---------- Data shown
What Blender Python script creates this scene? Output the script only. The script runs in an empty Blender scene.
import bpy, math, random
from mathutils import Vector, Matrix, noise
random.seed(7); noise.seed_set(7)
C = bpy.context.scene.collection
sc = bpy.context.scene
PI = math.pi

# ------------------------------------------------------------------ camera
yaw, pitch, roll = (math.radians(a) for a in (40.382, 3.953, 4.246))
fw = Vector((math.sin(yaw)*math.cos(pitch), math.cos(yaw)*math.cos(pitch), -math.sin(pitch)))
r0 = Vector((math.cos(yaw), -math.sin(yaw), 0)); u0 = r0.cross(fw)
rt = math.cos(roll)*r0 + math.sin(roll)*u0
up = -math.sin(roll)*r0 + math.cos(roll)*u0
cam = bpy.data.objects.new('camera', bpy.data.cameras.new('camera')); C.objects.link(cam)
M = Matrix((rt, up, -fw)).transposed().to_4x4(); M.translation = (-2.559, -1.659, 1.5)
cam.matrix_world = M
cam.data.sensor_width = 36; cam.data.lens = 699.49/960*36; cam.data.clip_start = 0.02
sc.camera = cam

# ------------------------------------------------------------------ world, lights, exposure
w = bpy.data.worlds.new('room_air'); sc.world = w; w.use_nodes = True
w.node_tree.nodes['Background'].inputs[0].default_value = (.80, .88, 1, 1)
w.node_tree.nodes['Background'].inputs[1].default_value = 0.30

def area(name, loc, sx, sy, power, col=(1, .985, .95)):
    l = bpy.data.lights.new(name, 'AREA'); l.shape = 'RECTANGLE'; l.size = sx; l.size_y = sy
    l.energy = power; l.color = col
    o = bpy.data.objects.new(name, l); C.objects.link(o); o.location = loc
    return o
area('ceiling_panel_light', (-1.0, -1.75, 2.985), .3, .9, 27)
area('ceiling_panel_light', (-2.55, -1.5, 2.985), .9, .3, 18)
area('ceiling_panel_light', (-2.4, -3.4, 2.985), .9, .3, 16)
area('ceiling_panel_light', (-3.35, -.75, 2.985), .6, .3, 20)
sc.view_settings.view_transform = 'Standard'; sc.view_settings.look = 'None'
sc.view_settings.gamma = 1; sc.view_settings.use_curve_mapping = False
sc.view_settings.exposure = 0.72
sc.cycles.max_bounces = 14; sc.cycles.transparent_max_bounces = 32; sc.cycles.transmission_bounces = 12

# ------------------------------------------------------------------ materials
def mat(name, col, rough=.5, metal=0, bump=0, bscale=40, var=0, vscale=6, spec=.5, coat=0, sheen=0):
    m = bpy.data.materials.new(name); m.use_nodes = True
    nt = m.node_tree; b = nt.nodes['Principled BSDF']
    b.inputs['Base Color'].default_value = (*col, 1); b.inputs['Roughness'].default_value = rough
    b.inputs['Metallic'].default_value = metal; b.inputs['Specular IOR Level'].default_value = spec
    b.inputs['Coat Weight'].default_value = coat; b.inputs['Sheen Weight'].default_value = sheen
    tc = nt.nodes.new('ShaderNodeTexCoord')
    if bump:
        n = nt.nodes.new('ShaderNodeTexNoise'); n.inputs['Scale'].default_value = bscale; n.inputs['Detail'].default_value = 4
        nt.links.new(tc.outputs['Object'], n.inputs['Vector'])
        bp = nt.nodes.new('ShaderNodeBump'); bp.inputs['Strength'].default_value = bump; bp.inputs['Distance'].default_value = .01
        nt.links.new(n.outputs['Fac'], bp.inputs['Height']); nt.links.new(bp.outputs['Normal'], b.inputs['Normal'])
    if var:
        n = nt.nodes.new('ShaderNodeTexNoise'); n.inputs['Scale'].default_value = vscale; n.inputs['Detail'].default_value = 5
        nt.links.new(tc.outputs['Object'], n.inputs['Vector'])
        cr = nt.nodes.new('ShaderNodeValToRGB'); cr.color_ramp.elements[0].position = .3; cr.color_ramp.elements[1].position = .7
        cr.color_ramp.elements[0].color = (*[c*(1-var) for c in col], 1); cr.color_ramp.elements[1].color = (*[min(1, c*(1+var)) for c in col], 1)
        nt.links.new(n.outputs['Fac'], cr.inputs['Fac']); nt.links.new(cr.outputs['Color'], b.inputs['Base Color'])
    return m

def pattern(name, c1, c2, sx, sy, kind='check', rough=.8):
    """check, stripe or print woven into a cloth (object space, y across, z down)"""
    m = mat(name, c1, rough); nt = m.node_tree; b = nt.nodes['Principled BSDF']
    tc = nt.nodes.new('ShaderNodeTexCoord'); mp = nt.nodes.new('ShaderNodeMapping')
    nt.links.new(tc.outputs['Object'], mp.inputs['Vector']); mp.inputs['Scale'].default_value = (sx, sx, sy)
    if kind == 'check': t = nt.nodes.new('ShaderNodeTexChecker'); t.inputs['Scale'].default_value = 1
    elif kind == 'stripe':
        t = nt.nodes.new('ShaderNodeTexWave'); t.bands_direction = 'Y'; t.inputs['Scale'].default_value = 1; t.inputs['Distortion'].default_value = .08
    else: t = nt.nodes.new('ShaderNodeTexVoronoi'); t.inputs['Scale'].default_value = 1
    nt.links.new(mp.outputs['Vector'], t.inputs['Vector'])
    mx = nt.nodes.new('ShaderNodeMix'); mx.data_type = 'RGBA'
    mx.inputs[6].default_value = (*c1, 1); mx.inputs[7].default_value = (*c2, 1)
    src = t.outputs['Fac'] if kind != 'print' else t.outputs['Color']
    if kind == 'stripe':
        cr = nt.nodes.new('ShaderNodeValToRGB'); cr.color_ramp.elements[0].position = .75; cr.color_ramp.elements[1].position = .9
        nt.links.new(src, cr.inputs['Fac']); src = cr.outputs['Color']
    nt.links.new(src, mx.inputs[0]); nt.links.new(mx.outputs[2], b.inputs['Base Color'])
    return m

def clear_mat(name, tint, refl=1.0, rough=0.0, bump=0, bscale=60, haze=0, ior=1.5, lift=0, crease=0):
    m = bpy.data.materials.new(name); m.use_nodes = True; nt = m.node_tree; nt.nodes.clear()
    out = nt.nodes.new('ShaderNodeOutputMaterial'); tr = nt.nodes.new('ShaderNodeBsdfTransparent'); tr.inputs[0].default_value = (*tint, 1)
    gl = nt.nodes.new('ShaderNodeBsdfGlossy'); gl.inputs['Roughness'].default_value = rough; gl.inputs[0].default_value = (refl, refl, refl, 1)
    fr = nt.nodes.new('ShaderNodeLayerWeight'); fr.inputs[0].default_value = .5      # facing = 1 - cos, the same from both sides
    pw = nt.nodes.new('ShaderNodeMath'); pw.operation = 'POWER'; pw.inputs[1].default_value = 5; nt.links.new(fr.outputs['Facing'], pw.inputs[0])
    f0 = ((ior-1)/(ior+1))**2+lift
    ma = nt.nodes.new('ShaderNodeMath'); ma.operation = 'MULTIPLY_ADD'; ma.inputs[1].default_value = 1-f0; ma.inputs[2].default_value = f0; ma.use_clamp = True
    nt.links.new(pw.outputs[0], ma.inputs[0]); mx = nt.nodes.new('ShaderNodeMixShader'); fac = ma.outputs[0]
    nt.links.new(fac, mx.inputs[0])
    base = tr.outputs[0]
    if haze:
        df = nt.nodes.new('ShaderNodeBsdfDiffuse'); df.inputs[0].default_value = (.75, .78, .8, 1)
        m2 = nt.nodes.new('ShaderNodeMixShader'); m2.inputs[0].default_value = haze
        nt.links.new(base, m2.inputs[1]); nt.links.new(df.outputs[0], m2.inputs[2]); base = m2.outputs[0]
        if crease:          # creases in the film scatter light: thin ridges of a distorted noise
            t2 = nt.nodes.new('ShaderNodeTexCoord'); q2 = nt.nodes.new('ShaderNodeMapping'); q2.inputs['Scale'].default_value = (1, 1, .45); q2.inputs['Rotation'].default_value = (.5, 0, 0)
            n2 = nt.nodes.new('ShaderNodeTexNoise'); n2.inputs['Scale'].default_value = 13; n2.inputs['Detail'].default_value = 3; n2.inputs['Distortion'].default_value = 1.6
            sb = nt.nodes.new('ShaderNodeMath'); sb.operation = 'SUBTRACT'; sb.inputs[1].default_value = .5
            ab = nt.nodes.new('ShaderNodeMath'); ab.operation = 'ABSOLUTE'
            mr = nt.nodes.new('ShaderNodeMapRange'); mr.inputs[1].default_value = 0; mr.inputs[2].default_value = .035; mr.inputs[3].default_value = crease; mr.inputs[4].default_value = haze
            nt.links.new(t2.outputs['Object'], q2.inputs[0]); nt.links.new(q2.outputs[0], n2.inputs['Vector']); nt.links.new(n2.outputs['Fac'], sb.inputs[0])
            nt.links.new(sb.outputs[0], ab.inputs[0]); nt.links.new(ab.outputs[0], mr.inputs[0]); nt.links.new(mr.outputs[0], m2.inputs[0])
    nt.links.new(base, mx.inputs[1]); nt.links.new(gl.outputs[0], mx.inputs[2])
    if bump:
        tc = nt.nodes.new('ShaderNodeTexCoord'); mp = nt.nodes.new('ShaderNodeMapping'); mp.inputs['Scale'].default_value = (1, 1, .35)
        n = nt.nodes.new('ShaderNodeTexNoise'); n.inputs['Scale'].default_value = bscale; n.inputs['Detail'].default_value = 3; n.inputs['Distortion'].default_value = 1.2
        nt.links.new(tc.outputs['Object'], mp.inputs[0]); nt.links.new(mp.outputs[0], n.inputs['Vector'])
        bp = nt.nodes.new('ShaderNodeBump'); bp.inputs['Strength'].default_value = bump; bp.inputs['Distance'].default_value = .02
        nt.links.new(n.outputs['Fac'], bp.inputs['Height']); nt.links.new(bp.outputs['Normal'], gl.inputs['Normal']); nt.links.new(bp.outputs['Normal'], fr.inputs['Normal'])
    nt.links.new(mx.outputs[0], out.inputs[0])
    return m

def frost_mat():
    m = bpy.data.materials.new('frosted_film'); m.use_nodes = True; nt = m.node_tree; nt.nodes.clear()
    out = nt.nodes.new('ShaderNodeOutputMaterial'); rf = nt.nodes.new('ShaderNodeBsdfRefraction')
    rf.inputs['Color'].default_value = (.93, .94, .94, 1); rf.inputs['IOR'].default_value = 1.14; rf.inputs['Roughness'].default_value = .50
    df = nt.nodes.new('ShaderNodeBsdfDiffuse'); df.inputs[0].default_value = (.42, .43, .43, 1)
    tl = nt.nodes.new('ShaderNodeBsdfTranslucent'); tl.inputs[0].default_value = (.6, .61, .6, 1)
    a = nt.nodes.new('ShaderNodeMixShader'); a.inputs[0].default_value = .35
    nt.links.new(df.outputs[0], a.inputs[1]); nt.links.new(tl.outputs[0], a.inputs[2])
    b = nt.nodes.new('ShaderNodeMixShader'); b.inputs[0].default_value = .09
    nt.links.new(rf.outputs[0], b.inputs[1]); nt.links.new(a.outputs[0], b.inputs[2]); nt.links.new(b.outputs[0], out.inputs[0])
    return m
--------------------
Look above and repeat, character for character, the lines from the first one to the line with "sc.camera = cam", counting both.

What Blender Python script creates this scene? Output the script only. The script runs in an empty Blender scene.
import bpy, math, random
from mathutils import Vector, Matrix, noise
random.seed(7); noise.seed_set(7)
C = bpy.context.scene.collection
sc = bpy.context.scene
PI = math.pi

# ------------------------------------------------------------------ camera
yaw, pitch, roll = (math.radians(a) for a in (40.382, 3.953, 4.246))
fw = Vector((math.sin(yaw)*math.cos(pitch), math.cos(yaw)*math.cos(pitch), -math.sin(pitch)))
r0 = Vector((math.cos(yaw), -math.sin(yaw), 0)); u0 = r0.cross(fw)
rt = math.cos(roll)*r0 + math.sin(roll)*u0
up = -math.sin(roll)*r0 + math.cos(roll)*u0
cam = bpy.data.objects.new('camera', bpy.data.cameras.new('camera')); C.objects.link(cam)
M = Matrix((rt, up, -fw)).transposed().to_4x4(); M.translation = (-2.559, -1.659, 1.5)
cam.matrix_world = M
cam.data.sensor_width = 36; cam.data.lens = 699.49/960*36; cam.data.clip_start = 0.02
sc.camera = cam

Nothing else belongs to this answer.